# DATA FOR THE TASK start

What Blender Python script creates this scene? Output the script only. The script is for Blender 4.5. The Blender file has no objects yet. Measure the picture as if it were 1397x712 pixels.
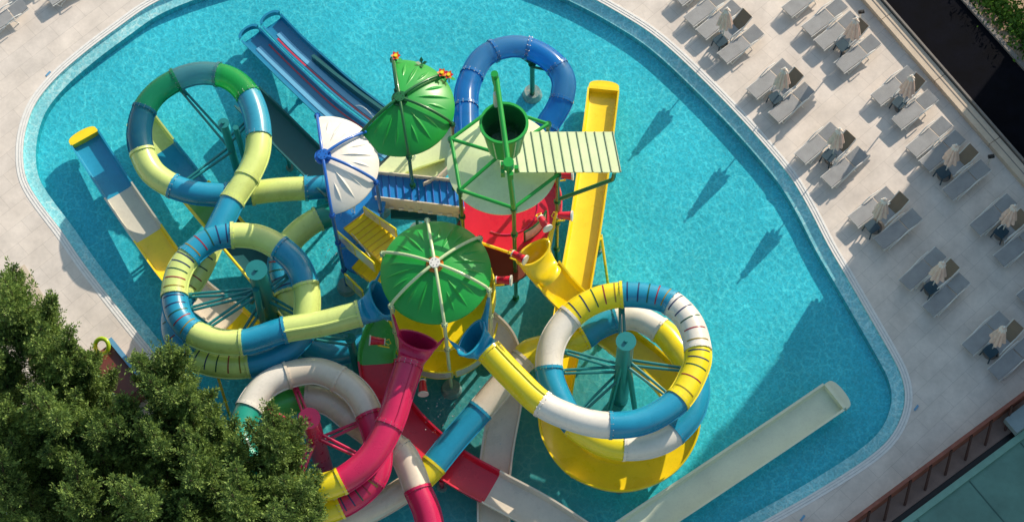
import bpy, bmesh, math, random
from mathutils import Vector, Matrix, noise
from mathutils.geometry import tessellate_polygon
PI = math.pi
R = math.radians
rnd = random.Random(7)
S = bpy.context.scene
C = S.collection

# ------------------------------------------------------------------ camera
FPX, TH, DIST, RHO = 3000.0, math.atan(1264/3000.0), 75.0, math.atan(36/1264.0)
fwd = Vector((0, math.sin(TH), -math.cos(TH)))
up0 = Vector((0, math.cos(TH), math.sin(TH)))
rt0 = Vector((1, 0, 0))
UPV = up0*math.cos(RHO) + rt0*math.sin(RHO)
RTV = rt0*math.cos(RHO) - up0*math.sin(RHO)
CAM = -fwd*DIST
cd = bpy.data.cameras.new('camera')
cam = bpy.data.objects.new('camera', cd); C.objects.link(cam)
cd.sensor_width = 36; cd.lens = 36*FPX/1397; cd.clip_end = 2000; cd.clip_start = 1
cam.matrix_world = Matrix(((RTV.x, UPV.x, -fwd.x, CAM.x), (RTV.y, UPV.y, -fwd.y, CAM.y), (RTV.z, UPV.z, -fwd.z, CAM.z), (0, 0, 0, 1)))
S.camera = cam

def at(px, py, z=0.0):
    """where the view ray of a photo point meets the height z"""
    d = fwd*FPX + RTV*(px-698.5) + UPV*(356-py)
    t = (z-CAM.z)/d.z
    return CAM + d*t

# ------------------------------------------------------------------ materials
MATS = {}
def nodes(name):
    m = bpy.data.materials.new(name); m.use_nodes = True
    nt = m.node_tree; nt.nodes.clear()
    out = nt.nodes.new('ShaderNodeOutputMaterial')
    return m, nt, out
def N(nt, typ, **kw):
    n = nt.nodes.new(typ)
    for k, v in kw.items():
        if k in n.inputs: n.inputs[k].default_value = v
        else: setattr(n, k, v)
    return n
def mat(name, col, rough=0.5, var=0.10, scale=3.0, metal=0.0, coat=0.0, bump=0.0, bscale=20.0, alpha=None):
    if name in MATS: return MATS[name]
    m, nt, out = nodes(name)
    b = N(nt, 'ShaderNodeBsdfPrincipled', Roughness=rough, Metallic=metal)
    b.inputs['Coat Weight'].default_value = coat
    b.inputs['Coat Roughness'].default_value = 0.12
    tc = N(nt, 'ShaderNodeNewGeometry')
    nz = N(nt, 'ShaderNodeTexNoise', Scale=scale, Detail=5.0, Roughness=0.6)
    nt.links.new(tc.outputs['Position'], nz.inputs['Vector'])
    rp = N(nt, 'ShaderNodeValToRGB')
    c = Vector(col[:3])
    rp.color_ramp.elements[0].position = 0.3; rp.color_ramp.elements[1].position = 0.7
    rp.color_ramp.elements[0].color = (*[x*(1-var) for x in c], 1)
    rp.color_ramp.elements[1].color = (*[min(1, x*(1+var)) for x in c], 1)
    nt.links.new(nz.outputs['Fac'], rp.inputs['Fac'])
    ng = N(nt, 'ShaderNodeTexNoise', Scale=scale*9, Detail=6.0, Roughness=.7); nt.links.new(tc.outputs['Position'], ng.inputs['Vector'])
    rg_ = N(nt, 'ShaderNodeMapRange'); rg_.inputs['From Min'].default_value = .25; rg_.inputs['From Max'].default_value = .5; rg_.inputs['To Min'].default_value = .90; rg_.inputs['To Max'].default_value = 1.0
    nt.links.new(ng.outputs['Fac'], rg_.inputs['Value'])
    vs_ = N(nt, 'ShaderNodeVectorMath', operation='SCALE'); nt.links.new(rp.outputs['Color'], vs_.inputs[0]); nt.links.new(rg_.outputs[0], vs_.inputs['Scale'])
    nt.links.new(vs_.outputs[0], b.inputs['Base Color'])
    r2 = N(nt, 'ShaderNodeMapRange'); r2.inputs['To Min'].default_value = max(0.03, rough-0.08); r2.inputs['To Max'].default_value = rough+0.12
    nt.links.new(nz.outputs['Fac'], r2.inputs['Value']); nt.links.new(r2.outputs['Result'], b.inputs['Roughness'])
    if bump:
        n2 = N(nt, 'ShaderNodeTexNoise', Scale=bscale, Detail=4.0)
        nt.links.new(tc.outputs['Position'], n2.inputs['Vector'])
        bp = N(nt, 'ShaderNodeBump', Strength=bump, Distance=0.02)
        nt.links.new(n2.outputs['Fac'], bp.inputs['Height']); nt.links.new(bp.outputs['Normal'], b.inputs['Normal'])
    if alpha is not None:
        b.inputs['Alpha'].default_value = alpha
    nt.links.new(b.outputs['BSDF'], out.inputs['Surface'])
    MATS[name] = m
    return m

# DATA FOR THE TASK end
# DATA FOR THE TASK start

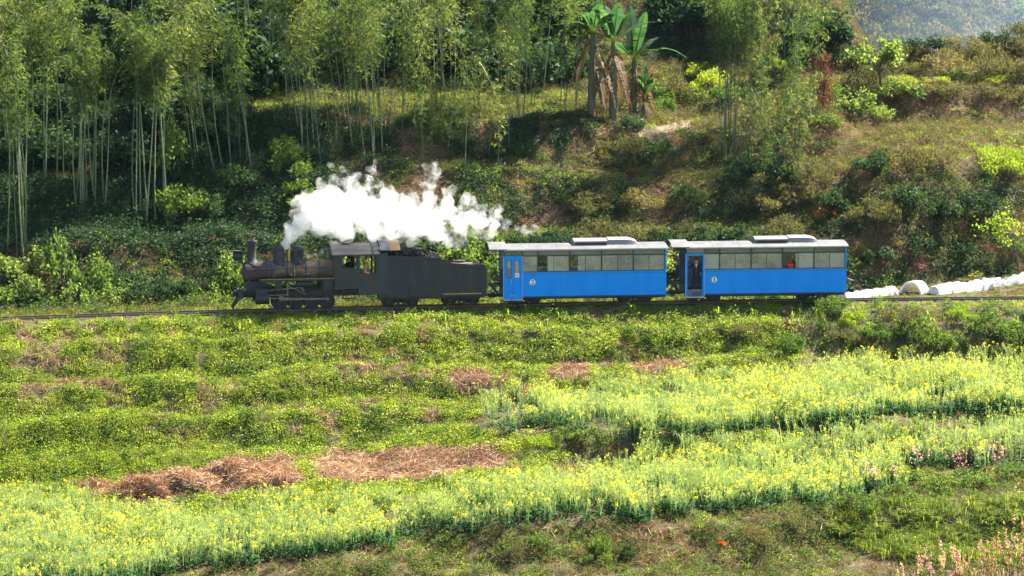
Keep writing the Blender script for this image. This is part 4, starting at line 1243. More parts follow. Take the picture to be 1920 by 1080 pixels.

# DATA FOR THE TASK end

--- JOB ---
Extract from the material above the stretch running from the line containing "What Blender Python" through the line containing "return CAM + d*t". Keep the text exact and the pictures out.

--- RESPONSE TO THIS TASK ---
What Blender Python script creates this scene? Output the script only. The script is for Blender 4.5. The Blender file has no objects yet. Measure the picture as if it were 1397x712 pixels.
import bpy, bmesh, math, random
from mathutils import Vector, Matrix, noise
from mathutils.geometry import tessellate_polygon
PI = math.pi
R = math.radians
rnd = random.Random(7)
S = bpy.context.scene
C = S.collection

# ------------------------------------------------------------------ camera
FPX, TH, DIST, RHO = 3000.0, math.atan(1264/3000.0), 75.0, math.atan(36/1264.0)
fwd = Vector((0, math.sin(TH), -math.cos(TH)))
up0 = Vector((0, math.cos(TH), math.sin(TH)))
rt0 = Vector((1, 0, 0))
UPV = up0*math.cos(RHO) + rt0*math.sin(RHO)
RTV = rt0*math.cos(RHO) - up0*math.sin(RHO)
CAM = -fwd*DIST
cd = bpy.data.cameras.new('camera')
cam = bpy.data.objects.new('camera', cd); C.objects.link(cam)
cd.sensor_width = 36; cd.lens = 36*FPX/1397; cd.clip_end = 2000; cd.clip_start = 1
cam.matrix_world = Matrix(((RTV.x, UPV.x, -fwd.x, CAM.x), (RTV.y, UPV.y, -fwd.y, CAM.y), (RTV.z, UPV.z, -fwd.z, CAM.z), (0, 0, 0, 1)))
S.camera = cam

def at(px, py, z=0.0):
    """where the view ray of a photo point meets the height z"""
    d = fwd*FPX + RTV*(px-698.5) + UPV*(356-py)
    t = (z-CAM.z)/d.z
    return CAM + d*t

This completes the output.